15. Mechanical and Machine Design

Design

My contribution was to design and build the machine, as well as get the mechanical parts functioning. I used Solidworks for the design process. This allowed me to make it parametric to account for different material thicknesses.

I’ve documented the Solidworks workflow here:

The design was inspired by the Cardboard stages design by Nadya Peek

The basic idea was to make a machine that could write with light, using an LED and a long exposure picture. I decided to turn one of the axes upright to make long exposure capturing easier. The main goal of the design was ease of assembly. As this was a group project, I wanted something that was easily put together with simple directions. What I came up with was stepper motor assemblies that could be slid into place, yet were strong enough to not move when under load. The structural components were designed with slots and tabs to allow for press fitting. These dimensions were also parametric and could be adjusted.

The slots on either side of the stepper motor mount slide into corresponding slots on the main assemblies.
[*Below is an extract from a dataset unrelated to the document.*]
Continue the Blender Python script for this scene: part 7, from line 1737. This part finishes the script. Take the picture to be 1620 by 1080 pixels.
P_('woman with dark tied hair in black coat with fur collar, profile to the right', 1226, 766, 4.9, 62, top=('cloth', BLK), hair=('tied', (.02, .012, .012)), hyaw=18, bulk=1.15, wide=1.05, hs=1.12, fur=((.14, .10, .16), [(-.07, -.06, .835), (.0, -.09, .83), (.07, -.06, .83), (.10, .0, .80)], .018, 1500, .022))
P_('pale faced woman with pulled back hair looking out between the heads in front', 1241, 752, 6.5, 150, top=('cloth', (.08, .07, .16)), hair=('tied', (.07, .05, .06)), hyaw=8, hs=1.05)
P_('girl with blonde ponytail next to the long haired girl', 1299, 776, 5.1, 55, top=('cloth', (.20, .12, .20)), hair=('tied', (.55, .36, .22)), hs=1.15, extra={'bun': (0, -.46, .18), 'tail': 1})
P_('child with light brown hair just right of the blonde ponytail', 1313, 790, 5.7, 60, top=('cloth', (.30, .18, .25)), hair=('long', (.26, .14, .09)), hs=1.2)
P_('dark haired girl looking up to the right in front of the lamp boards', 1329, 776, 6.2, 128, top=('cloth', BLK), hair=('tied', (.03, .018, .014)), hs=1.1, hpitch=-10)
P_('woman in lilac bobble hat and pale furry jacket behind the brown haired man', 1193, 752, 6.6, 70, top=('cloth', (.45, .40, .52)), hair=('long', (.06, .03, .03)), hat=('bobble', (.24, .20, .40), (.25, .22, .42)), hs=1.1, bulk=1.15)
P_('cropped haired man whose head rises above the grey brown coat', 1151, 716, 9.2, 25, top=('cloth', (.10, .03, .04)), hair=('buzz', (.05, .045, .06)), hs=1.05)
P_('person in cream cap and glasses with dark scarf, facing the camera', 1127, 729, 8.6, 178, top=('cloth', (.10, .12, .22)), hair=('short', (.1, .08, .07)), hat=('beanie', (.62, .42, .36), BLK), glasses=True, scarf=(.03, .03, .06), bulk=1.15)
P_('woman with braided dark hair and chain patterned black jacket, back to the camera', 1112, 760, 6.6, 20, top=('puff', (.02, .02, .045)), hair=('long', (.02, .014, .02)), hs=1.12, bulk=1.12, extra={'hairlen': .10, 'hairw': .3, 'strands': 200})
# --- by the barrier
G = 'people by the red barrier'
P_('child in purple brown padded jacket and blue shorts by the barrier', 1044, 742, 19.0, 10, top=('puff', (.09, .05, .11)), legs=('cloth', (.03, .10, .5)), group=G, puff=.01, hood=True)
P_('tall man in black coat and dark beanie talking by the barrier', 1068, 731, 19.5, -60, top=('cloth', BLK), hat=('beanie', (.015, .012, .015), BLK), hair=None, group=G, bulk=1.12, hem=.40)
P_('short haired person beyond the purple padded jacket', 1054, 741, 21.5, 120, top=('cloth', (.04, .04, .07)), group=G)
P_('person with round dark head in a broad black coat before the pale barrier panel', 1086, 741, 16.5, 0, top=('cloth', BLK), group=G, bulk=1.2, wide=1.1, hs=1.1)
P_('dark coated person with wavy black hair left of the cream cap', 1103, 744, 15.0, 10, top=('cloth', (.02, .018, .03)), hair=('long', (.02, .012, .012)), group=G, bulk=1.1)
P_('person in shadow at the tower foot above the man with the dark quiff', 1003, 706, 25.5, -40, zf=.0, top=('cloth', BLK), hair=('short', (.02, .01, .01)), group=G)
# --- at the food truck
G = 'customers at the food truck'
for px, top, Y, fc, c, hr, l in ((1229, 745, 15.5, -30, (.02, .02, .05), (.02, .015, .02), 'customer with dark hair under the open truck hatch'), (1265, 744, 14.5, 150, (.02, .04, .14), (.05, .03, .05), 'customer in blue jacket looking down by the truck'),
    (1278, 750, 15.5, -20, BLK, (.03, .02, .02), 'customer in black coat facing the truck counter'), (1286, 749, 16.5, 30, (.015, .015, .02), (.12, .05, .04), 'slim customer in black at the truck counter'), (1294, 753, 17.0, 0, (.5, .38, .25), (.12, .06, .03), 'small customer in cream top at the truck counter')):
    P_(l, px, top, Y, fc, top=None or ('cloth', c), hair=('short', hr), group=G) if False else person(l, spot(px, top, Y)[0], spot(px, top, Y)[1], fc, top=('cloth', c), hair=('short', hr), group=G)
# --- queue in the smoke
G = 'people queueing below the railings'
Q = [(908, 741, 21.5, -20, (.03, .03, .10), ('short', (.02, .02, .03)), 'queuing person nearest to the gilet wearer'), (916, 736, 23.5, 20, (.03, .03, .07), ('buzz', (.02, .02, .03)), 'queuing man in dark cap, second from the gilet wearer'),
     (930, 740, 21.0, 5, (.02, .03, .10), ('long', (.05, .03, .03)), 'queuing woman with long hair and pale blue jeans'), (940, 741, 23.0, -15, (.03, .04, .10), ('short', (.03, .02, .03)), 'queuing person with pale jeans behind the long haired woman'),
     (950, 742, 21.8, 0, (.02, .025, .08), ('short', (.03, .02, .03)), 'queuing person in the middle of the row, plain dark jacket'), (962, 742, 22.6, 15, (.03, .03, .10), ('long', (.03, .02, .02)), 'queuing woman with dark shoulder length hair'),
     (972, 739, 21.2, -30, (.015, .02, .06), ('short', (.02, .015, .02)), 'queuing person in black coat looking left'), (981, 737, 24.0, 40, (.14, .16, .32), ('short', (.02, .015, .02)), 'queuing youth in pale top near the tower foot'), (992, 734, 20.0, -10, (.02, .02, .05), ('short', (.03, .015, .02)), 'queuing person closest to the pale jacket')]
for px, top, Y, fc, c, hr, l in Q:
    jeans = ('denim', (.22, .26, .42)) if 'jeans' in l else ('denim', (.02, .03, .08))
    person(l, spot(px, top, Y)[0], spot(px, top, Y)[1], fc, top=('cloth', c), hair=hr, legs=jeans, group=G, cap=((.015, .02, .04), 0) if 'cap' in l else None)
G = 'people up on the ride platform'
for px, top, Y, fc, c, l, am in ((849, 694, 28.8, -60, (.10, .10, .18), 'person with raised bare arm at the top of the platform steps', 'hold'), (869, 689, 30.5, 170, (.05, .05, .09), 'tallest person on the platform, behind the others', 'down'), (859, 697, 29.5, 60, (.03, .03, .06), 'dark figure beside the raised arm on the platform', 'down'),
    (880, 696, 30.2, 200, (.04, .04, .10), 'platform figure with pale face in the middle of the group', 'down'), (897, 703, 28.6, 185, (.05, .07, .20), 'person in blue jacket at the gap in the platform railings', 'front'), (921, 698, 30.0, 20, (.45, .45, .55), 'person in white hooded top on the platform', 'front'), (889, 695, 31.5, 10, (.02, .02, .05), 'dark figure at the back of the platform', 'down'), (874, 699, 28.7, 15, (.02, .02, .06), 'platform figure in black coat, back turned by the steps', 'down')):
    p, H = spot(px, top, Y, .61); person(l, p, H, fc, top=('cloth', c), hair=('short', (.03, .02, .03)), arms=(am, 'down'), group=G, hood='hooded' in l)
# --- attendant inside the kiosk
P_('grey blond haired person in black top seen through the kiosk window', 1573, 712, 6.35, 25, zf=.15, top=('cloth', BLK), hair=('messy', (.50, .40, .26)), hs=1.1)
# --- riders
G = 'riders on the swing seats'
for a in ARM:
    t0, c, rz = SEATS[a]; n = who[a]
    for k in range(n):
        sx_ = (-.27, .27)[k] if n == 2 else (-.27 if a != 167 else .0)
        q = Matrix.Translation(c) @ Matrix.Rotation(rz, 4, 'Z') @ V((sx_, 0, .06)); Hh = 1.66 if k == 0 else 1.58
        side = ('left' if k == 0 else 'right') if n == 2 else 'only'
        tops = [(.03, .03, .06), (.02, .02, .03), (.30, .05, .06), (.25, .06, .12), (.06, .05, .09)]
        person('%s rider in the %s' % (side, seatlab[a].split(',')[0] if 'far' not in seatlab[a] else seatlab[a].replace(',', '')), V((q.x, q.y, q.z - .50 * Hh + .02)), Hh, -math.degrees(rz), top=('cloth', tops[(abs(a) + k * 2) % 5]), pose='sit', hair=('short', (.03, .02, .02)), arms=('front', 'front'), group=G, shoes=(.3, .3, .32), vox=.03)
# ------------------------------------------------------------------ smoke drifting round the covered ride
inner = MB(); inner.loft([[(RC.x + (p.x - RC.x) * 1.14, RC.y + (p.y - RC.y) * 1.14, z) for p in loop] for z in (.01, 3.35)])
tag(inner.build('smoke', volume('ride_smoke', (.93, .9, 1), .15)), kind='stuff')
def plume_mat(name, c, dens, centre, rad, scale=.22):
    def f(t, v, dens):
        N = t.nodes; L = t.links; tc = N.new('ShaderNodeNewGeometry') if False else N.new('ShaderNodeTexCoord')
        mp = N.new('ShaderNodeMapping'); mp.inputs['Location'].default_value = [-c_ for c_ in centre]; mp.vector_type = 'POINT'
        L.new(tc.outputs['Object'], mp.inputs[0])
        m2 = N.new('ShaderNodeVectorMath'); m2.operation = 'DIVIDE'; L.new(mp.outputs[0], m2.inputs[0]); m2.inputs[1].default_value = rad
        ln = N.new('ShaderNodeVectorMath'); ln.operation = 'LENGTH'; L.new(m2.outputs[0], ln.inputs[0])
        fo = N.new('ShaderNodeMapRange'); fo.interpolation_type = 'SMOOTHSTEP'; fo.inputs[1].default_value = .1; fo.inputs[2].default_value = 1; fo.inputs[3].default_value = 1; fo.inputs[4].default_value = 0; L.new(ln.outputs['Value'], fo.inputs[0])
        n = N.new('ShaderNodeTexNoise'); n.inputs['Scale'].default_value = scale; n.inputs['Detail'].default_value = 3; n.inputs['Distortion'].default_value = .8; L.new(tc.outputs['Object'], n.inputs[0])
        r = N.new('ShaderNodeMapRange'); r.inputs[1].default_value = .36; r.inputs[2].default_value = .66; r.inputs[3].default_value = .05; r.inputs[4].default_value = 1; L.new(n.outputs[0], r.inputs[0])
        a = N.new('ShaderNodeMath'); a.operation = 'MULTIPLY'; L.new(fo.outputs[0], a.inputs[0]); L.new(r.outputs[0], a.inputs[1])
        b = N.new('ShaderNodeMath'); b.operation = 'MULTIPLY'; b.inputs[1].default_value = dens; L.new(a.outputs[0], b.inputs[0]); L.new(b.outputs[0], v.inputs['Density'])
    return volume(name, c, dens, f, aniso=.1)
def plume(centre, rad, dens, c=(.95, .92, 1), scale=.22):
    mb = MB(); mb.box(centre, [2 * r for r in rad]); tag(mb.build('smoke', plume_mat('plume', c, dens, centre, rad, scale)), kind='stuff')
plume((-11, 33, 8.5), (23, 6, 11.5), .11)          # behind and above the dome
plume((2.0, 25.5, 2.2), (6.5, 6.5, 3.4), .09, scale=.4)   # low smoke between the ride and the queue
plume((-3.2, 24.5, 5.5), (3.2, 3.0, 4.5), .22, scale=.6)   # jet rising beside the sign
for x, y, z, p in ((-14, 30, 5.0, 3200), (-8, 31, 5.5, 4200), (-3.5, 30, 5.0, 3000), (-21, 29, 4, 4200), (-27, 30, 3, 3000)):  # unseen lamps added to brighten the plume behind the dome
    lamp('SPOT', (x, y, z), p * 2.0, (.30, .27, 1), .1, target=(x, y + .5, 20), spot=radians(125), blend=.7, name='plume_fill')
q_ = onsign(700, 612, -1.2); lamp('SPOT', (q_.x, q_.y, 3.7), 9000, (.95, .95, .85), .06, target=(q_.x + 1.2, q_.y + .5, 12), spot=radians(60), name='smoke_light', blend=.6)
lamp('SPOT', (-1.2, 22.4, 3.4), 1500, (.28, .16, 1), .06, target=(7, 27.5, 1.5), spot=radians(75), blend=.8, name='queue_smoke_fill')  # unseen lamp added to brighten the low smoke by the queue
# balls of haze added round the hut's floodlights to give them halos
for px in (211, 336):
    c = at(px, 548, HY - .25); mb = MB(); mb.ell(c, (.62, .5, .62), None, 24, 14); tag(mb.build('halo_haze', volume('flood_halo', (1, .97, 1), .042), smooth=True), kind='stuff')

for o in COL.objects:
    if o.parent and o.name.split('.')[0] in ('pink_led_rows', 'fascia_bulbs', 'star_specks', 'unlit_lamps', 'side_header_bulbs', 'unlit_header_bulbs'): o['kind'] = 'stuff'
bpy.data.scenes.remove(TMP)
This made the building process much easier.

The light axis stepper being installed

The light axis stepper installed and slide rods inserted

Base axis assembly

Upright LED axis assembly

Assembled

Prototype

Cardboard was used for the prototype build, mostly because it’s inexpensive and easy to laser cut. To laser cut the design, I followed the workflow that I learned during the computer controlled cutting week:

I cut all of the parts from cardboard for the two axes and assembled them

Hardware

This had to be a quick and dirty build, so I used off the shelf parts for the mechanicals. I reused the NEMA 17 steppers from the Cardboard stages, an Arduino Uno for a controller, a CNC shield, and DRV8825 drivers for power.

Wiring was quite simple. Just plug in the steppers to the proper axis pins on the CNC shield. The LED was hooked up to the tool spindle pin. So when using gcode, the standard start spindle command would activate it.

Manually testing the mechanical

I wanted to manually operate the machine to test and made sure nothing was binding

Smooth as butter

Next steps

The next thing to to was to setup the control software, install the CNC sketch into the Arduino, and calibrate the steppers. That was handled by another member of our group.